There was a design by an Australian Lancelot De Mole, that was interestingly enough also designed in 1911 - https://en.wikipedia.org/wiki/Lancelot_de_Mole
A TL where both tanks are put into production by the Allies and the Central powers could be interesting.

A model of De Mole's design.

Lancelot_Eldin_De_Mole_model_tank_AWM_photo_J00300.jpg
 
The DeMole design looks good but a turning circle of one Chain = 66feet. A tank that can be defeated by a bend in the road isn't very impressive even the British Rhomboids could do better.
 
The DeMole design looks good but a turning circle of one Chain = 66feet. A tank that can be defeated by a bend in the road isn't very impressive even the British Rhomboids could do better.

That is almsot certainly a function of it's length. At 37 feet it is longer than a tiger II including the gun. Given this was apprently designed prior to WWI im not sure why it is so long if not to cross very wide trenches.
 
The DeMole design looks good but a turning circle of one Chain = 66feet. A tank that can be defeated by a bend in the road isn't very impressive even the British Rhomboids could do better.
That is almsot certainly a function of it's length. At 37 feet it is longer than a tiger II including the gun. Given this was apprently designed prior to WWI im not sure why it is so long if not to cross very wide trenches.
Being a pre-war design and an untried type of new weapon, I'm pretty sure it wouldn't have been that good of a design, De Mole didn't include any type of weaponry in his design because he felt he didn't know enough about weaponry to do a good job, so he left it to the experts to figure out.
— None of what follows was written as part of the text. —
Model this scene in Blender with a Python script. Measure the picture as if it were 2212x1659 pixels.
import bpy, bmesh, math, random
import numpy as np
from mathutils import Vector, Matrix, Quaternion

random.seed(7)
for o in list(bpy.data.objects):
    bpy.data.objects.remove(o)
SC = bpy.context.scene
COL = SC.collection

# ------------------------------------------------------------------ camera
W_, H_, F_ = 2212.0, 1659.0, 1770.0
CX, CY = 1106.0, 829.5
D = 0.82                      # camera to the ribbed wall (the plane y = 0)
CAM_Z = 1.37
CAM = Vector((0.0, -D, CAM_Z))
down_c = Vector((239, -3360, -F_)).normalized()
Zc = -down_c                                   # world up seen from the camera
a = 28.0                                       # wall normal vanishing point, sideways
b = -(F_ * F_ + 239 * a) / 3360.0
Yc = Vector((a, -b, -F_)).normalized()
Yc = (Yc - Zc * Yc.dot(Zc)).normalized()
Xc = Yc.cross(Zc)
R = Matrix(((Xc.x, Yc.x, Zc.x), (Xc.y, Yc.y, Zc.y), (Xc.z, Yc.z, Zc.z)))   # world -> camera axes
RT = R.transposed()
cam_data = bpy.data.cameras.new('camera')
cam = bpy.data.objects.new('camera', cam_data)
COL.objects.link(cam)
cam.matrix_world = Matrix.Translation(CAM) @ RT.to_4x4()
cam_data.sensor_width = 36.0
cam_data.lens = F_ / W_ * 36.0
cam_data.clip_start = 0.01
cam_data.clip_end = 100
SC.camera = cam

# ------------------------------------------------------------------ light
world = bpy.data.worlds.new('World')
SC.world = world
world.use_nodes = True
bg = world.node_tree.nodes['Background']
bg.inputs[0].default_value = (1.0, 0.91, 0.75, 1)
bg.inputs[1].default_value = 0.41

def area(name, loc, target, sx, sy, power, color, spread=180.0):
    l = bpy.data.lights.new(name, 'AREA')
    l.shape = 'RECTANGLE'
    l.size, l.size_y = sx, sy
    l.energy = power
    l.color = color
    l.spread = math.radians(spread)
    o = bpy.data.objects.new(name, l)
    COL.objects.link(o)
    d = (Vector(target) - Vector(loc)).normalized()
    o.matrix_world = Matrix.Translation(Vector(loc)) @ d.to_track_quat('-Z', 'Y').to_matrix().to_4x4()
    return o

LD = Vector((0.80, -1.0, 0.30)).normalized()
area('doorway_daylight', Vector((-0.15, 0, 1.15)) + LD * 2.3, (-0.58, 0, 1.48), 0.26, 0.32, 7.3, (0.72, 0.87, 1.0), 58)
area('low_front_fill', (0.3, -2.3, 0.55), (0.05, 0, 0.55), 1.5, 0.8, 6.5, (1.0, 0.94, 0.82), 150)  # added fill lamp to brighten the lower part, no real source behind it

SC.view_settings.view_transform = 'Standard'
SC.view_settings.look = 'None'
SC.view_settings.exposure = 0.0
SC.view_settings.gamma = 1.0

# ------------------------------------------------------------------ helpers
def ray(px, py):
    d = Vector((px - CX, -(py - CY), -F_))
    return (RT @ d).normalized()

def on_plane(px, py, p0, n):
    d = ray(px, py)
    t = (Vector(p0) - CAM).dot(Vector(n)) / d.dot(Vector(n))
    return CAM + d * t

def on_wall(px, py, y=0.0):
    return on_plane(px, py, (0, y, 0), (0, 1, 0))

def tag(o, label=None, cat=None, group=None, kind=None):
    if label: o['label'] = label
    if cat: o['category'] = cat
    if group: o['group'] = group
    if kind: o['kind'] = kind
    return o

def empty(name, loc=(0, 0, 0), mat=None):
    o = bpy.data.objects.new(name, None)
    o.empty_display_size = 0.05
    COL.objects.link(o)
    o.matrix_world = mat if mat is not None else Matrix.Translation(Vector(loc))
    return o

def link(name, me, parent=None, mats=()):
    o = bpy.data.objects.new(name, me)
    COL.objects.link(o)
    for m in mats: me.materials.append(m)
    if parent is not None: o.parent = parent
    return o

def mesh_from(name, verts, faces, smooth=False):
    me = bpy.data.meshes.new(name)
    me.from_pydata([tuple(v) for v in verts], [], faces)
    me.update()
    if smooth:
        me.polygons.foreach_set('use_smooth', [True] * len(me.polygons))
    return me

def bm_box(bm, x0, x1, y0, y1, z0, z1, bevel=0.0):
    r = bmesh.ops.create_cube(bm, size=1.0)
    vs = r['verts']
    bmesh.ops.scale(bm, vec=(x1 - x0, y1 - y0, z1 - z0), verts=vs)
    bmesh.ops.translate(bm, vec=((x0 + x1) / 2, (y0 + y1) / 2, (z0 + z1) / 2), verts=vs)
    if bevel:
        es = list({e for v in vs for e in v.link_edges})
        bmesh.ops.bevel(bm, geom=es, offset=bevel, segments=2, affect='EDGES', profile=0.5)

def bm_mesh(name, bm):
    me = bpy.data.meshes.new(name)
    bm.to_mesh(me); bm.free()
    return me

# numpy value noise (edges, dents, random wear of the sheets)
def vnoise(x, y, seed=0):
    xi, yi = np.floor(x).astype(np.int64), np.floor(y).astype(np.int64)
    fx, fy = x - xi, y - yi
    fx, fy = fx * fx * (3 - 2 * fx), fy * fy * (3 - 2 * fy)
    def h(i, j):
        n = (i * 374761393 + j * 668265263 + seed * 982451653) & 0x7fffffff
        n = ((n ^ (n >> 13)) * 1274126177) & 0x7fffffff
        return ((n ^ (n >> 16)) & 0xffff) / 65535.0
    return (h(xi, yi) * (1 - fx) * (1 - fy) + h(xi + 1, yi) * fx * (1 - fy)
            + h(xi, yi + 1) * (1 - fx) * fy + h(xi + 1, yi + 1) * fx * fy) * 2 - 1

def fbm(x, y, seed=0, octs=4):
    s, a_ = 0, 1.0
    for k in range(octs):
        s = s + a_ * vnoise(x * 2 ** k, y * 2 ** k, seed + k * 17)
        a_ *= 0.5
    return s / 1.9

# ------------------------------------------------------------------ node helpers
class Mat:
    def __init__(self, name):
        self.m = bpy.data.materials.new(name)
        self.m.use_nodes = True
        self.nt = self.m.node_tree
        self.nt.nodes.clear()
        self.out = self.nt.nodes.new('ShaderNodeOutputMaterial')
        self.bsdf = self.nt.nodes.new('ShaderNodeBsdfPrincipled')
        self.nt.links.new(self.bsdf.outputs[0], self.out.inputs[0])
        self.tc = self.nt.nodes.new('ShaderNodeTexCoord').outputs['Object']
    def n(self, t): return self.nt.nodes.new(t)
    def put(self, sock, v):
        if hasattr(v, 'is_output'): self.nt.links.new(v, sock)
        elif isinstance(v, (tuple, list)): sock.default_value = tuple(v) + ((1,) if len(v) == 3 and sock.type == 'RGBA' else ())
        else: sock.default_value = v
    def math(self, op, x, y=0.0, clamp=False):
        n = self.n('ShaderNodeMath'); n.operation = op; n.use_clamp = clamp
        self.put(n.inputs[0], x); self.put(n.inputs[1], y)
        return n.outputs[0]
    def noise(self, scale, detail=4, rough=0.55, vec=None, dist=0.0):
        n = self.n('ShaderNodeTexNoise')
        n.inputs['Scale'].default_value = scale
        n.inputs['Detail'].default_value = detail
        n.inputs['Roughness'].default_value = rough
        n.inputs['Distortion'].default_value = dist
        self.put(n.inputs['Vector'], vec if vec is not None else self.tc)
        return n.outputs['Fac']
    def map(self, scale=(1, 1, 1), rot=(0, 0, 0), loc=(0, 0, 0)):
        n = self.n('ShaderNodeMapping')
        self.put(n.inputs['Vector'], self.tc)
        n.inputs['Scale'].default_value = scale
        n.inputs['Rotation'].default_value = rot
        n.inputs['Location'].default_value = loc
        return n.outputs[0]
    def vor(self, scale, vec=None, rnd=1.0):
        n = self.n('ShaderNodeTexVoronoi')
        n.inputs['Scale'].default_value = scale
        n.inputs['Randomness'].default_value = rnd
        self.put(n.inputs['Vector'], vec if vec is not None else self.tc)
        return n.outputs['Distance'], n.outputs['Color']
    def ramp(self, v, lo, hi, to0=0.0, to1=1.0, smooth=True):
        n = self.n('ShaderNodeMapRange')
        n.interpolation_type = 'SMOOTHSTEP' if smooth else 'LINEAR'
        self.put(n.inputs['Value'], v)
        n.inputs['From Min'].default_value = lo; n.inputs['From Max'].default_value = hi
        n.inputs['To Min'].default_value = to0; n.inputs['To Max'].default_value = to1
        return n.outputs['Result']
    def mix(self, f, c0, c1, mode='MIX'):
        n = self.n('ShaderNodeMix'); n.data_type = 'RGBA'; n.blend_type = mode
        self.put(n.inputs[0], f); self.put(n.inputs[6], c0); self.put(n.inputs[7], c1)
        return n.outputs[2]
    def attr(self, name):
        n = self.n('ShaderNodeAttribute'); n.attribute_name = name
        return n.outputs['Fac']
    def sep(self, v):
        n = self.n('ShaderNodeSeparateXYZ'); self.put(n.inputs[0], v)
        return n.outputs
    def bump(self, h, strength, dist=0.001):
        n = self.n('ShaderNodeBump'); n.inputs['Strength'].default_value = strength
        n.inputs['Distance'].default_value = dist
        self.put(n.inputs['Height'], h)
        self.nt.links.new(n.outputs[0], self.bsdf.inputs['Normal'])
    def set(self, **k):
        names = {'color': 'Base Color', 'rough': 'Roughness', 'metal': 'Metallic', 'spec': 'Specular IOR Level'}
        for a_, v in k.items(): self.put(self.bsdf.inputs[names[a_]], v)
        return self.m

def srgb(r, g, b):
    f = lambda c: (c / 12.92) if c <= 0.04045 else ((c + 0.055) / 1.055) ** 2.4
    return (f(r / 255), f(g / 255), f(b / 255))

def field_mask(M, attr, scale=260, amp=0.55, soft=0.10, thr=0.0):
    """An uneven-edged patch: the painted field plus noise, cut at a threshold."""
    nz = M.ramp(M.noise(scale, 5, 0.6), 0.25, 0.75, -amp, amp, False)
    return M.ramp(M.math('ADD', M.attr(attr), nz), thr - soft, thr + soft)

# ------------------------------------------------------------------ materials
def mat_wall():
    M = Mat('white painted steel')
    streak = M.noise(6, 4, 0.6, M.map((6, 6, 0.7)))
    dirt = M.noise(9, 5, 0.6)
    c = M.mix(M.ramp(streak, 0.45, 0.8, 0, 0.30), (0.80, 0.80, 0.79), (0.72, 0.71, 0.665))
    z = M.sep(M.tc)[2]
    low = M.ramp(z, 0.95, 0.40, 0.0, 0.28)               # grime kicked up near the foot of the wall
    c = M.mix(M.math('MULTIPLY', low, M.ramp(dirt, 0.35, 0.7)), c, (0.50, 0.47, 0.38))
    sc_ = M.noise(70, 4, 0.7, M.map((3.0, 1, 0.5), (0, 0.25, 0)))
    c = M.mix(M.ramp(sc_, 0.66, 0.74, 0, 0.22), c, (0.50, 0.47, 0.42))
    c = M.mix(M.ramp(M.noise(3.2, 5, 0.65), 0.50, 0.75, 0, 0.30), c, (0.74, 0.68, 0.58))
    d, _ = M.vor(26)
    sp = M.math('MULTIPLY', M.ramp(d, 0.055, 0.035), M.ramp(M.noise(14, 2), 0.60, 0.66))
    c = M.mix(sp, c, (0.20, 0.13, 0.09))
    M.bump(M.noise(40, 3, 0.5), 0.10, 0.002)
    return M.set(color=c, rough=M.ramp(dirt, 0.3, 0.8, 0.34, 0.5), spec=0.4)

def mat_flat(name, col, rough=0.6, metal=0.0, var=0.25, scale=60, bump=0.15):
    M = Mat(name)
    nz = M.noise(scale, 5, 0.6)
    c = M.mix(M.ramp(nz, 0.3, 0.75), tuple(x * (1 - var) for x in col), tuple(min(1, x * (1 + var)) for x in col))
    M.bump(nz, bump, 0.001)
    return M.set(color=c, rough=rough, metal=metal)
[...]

So the man knew his limitations and it was a "first" and needed to have the bugs worked.

Had the design been accepted in 1911 and further developed, I think it could've led to a Rhomboid type design. How quickly and how early the British could've developed and improved the De Mole tank and put it into production is I think an interesting question and I wonder how much the
Burstyn Motorgeschütz could have been further developed in the same time frame.